» **REQUIRED TASK**
Type out the data exactly as given. Skip any image.

[Stored items]

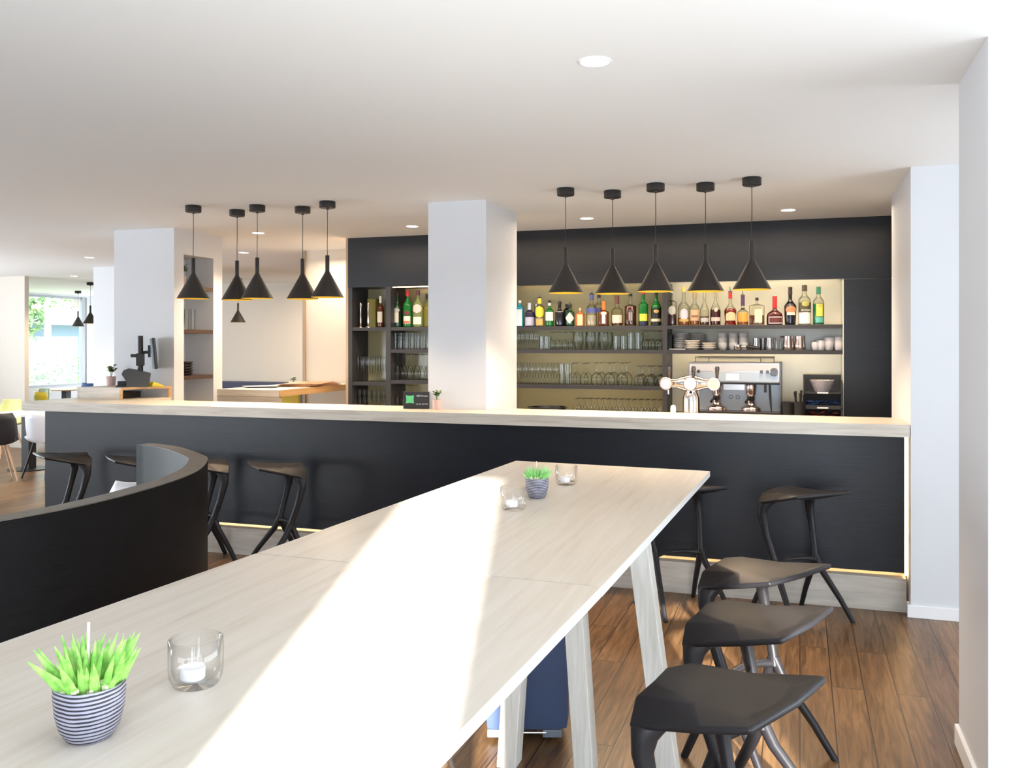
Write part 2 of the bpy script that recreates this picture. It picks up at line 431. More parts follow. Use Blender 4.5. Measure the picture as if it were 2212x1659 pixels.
for (x, y), lb in list(zip(PR, labsR)) + list(zip(PL, labsL)) + [((-8.75, 12.3), 'small distant black funnel pendant hanging in the lounge below the left pendants'),
        ((-11.75, 12.28), 'distant black funnel pendant beside the dining window frame'), ((-13.9, 14.2), 'distant grey funnel pendant hanging before the bright dining window')]:
    if p0 is None: p0 = pendant('pendant_lamp', lb, (x, y, CH), group='black funnel pendants')
    else: dup(p0, (x, y, CH), label=lb)

# ------------------------------------------------------------------ back bar shelving
SY = 7.95; BKY = 8.29
def shelf(parent, x0, x1, ztop, th=.034):
    s_ = MB().box((x0, SY, ztop - .018), (x1, BKY, ztop)).box((x0, SY, ztop - th), (x1, SY + .012, ztop - .017)).build('shelf', M['shelf'], parent)
    return s_
def under_led(parent, x0, x1, z, w=.004, m='led'):
    MB().box((x0, SY + .016, z - .006), (x1, SY + .016 + w, z)).build('led_strip', M[m], parent)
rb = thing('back_bar_shelving', 'dark back bar shelf unit with lit bays right of the white column', 'shelving')
fa = MB().box((-2.75, SY - .01, 2.20), (2.0, SY + .01, CH - .001)).box((-2.75, SY + .01, 2.225), (2.0, BKY, CH - .001)).build('back_bar_upper_cabinet', M['dark'])
tag(fa, 'wide dark upper cabinet front above the lit bottle shelves', 'cabinet')
MB().box((-2.75, BKY, .98), (-1.165, BKY + .02, 2.22)).build('back_panel', M['olive'], rb)
MB().box((-1.165, BKY, .98), (.352, BKY + .02, 2.22)).build('back_panel', M['cream'], rb)
MB().box((-1.175, SY - .005, .98), (-1.135, BKY, 2.2)).build('divider', M['shelf'], rb)
MB().box((-2.77, SY, .98), (-2.75, BKY, 2.2)).build('divider', M['shelf'], rb)
MB().box((.345, SY, .98), (.352, BKY, 2.2)).build('side_lining', M['cream'], rb)
Z1, Z2, Z3 = 1.812, 1.592, 1.262
shelf(rb, -2.75, -1.175, Z1); shelf(rb, -2.75, -1.175, Z2); shelf(rb, -2.75, -1.175, Z3)
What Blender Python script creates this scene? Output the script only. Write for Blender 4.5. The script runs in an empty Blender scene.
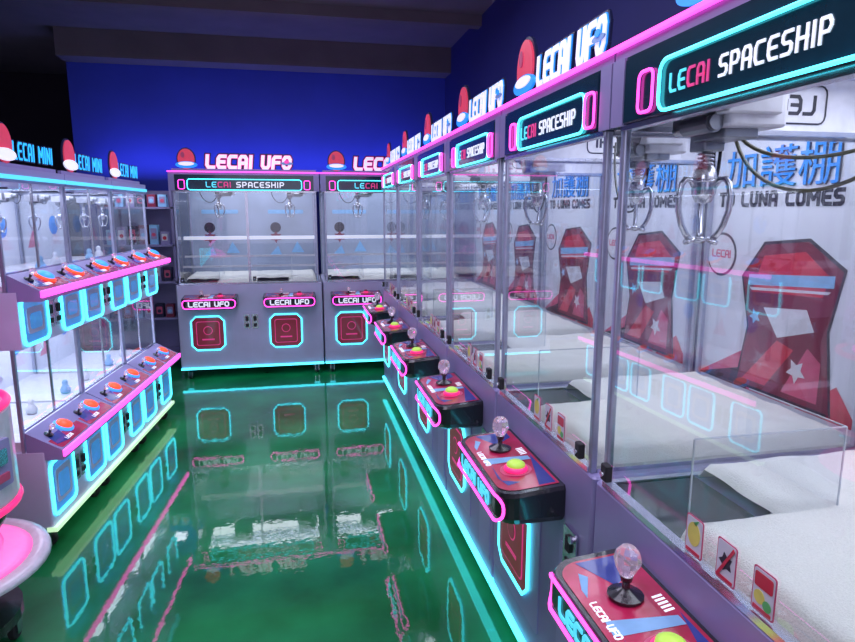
import bpy, math, random
from mathutils import Vector, noise, Matrix
random.seed(4)
S=bpy.context.scene
COL=S.collection
try:
    S.cycles.transparent_max_bounces=40
    S.view_settings.view_transform='Standard'
except Exception as e: print(e)

# ---------------------------------------------------------------- materials
def mat(name,col,rough=.5,metal=0,emit=None,es=0,coat=0,var=0.06,scale=30,bump=0,col2=None,trans=0):
    m=bpy.data.materials.new(name); m.use_nodes=True
    nt=m.node_tree; p=nt.nodes['Principled BSDF']
    p.inputs['Roughness'].default_value=rough; p.inputs['Metallic'].default_value=metal
    if trans: p.inputs['Transmission Weight'].default_value=trans
    if coat: p.inputs['Coat Weight'].default_value=coat; p.inputs['Coat Roughness'].default_value=.05
    tc=nt.nodes.new('ShaderNodeTexCoord'); n=nt.nodes.new('ShaderNodeTexNoise')
    n.inputs['Scale'].default_value=scale; n.inputs['Detail'].default_value=3
    nt.links.new(tc.outputs['Object'],n.inputs['Vector'])
    r=nt.nodes.new('ShaderNodeValToRGB')
    a=[max(0,c*(1-var)) for c in col]; b=[min(1,c*(1+var)) for c in (col2 or col)]
    r.color_ramp.elements[0].color=(*a,1); r.color_ramp.elements[1].color=(*b,1)
    r.color_ramp.elements[0].position=.35; r.color_ramp.elements[1].position=.65
    nt.links.new(n.outputs['Fac'],r.inputs['Fac']); nt.links.new(r.outputs['Color'],p.inputs['Base Color'])
    if emit:
        p.inputs['Emission Color'].default_value=(*emit,1); p.inputs['Emission Strength'].default_value=es
    if bump:
        bn=nt.nodes.new('ShaderNodeBump'); bn.inputs['Strength'].default_value=bump; bn.inputs['Distance'].default_value=.02
        nt.links.new(n.outputs['Fac'],bn.inputs['Height']); nt.links.new(bn.outputs['Normal'],p.inputs['Normal'])
    return m
def glassmat(name,tint=(1,1,1),refl=.9,ior=1.45):
    m=bpy.data.materials.new(name); m.use_nodes=True; nt=m.node_tree; nt.nodes.clear()
    o=nt.nodes.new('ShaderNodeOutputMaterial'); t=nt.nodes.new('ShaderNodeBsdfTransparent'); g=nt.nodes.new('ShaderNodeBsdfGlossy')
    t.inputs['Color'].default_value=(*tint,1); g.inputs['Roughness'].default_value=.02; g.inputs['Color'].default_value=(refl,refl,refl,1)
    f=nt.nodes.new('ShaderNodeFresnel'); f.inputs['IOR'].default_value=ior
    mx=nt.nodes.new('ShaderNodeMixShader')
    nt.links.new(f.outputs[0],mx.inputs[0]); nt.links.new(t.outputs[0],mx.inputs[1]); nt.links.new(g.outputs[0],mx.inputs[2]); nt.links.new(mx.outputs[0],o.inputs[0])
    return m
M={}
M['lav']=mat('lavender_powder_coat',(.30,.27,.52),.36,.1,scale=4)
M['lav2']=mat('lavender_panel',(.36,.33,.60),.33,.1,scale=4)
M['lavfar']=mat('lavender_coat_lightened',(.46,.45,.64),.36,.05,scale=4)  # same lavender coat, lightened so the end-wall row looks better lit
M['lavwhite']=mat('pale_lavender_white',(.66,.64,.88),.35,.05,scale=4)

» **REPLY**
Write part 2 of the bpy script that recreates this picture. It picks up at line 431. More parts follow. Use Blender 4.5. Measure the picture as if it were 2212x1659 pixels.
for (x, y), lb in list(zip(PR, labsR)) + list(zip(PL, labsL)) + [((-8.75, 12.3), 'small distant black funnel pendant hanging in the lounge below the left pendants'),
        ((-11.75, 12.28), 'distant black funnel pendant beside the dining window frame'), ((-13.9, 14.2), 'distant grey funnel pendant hanging before the bright dining window')]:
    if p0 is None: p0 = pendant('pendant_lamp', lb, (x, y, CH), group='black funnel pendants')
    else: dup(p0, (x, y, CH), label=lb)

# ------------------------------------------------------------------ back bar shelving
SY = 7.95; BKY = 8.29
def shelf(parent, x0, x1, ztop, th=.034):
    s_ = MB().box((x0, SY, ztop - .018), (x1, BKY, ztop)).box((x0, SY, ztop - th), (x1, SY + .012, ztop - .017)).build('shelf', M['shelf'], parent)
    return s_
def under_led(parent, x0, x1, z, w=.004, m='led'):
    MB().box((x0, SY + .016, z - .006), (x1, SY + .016 + w, z)).build('led_strip', M[m], parent)
rb = thing('back_bar_shelving', 'dark back bar shelf unit with lit bays right of the white column', 'shelving')
fa = MB().box((-2.75, SY - .01, 2.20), (2.0, SY + .01, CH - .001)).box((-2.75, SY + .01, 2.225), (2.0, BKY, CH - .001)).build('back_bar_upper_cabinet', M['dark'])
tag(fa, 'wide dark upper cabinet front above the lit bottle shelves', 'cabinet')
MB().box((-2.75, BKY, .98), (-1.165, BKY + .02, 2.22)).build('back_panel', M['olive'], rb)
MB().box((-1.165, BKY, .98), (.352, BKY + .02, 2.22)).build('back_panel', M['cream'], rb)
MB().box((-1.175, SY - .005, .98), (-1.135, BKY, 2.2)).build('divider', M['shelf'], rb)
MB().box((-2.77, SY, .98), (-2.75, BKY, 2.2)).build('divider', M['shelf'], rb)
MB().box((.345, SY, .98), (.352, BKY, 2.2)).build('side_lining', M['cream'], rb)
Z1, Z2, Z3 = 1.812, 1.592, 1.262
shelf(rb, -2.75, -1.175, Z1); shelf(rb, -2.75, -1.175, Z2); shelf(rb, -2.75, -1.175, Z3)
What Blender Python script creates this scene? Output the script only. Write for Blender 4.5. The script runs in an empty Blender scene.
import bpy, math, random
from mathutils import Vector, noise, Matrix
random.seed(4)
S=bpy.context.scene
COL=S.collection
try:
    S.cycles.transparent_max_bounces=40
    S.view_settings.view_transform='Standard'
except Exception as e: print(e)

# ---------------------------------------------------------------- materials
def mat(name,col,rough=.5,metal=0,emit=None,es=0,coat=0,var=0.06,scale=30,bump=0,col2=None,trans=0):
    m=bpy.data.materials.new(name); m.use_nodes=True
    nt=m.node_tree; p=nt.nodes['Principled BSDF']
    p.inputs['Roughness'].default_value=rough; p.inputs['Metallic'].default_value=metal
    if trans: p.inputs['Transmission Weight'].default_value=trans
    if coat: p.inputs['Coat Weight'].default_value=coat; p.inputs['Coat Roughness'].default_value=.05
    tc=nt.nodes.new('ShaderNodeTexCoord'); n=nt.nodes.new('ShaderNodeTexNoise')
    n.inputs['Scale'].default_value=scale; n.inputs['Detail'].default_value=3
    nt.links.new(tc.outputs['Object'],n.inputs['Vector'])
    r=nt.nodes.new('ShaderNodeValToRGB')
    a=[max(0,c*(1-var)) for c in col]; b=[min(1,c*(1+var)) for c in (col2 or col)]
    r.color_ramp.elements[0].color=(*a,1); r.color_ramp.elements[1].color=(*b,1)
    r.color_ramp.elements[0].position=.35; r.color_ramp.elements[1].position=.65
    nt.links.new(n.outputs['Fac'],r.inputs['Fac']); nt.links.new(r.outputs['Color'],p.inputs['Base Color'])
    if emit:
        p.inputs['Emission Color'].default_value=(*emit,1); p.inputs['Emission Strength'].default_value=es
    if bump:
        bn=nt.nodes.new('ShaderNodeBump'); bn.inputs['Strength'].default_value=bump; bn.inputs['Distance'].default_value=.02
        nt.links.new(n.outputs['Fac'],bn.inputs['Height']); nt.links.new(bn.outputs['Normal'],p.inputs['Normal'])
    return m
def glassmat(name,tint=(1,1,1),refl=.9,ior=1.45):
    m=bpy.data.materials.new(name); m.use_nodes=True; nt=m.node_tree; nt.nodes.clear()
    o=nt.nodes.new('ShaderNodeOutputMaterial'); t=nt.nodes.new('ShaderNodeBsdfTransparent'); g=nt.nodes.new('ShaderNodeBsdfGlossy')
    t.inputs['Color'].default_value=(*tint,1); g.inputs['Roughness'].default_value=.02; g.inputs['Color'].default_value=(refl,refl,refl,1)
    f=nt.nodes.new('ShaderNodeFresnel'); f.inputs['IOR'].default_value=ior
    mx=nt.nodes.new('ShaderNodeMixShader')
    nt.links.new(f.outputs[0],mx.inputs[0]); nt.links.new(t.outputs[0],mx.inputs[1]); nt.links.new(g.outputs[0],mx.inputs[2]); nt.links.new(mx.outputs[0],o.inputs[0])
    return m
M={}
M['lav']=mat('lavender_powder_coat',(.30,.27,.52),.36,.1,scale=4)
M['lav2']=mat('lavender_panel',(.36,.33,.60),.33,.1,scale=4)
M['lavfar']=mat('lavender_coat_lightened',(.46,.45,.64),.36,.05,scale=4)  # same lavender coat, lightened so the end-wall row looks better lit
M['lavwhite']=mat('pale_lavender_white',(.66,.64,.88),.35,.05,scale=4)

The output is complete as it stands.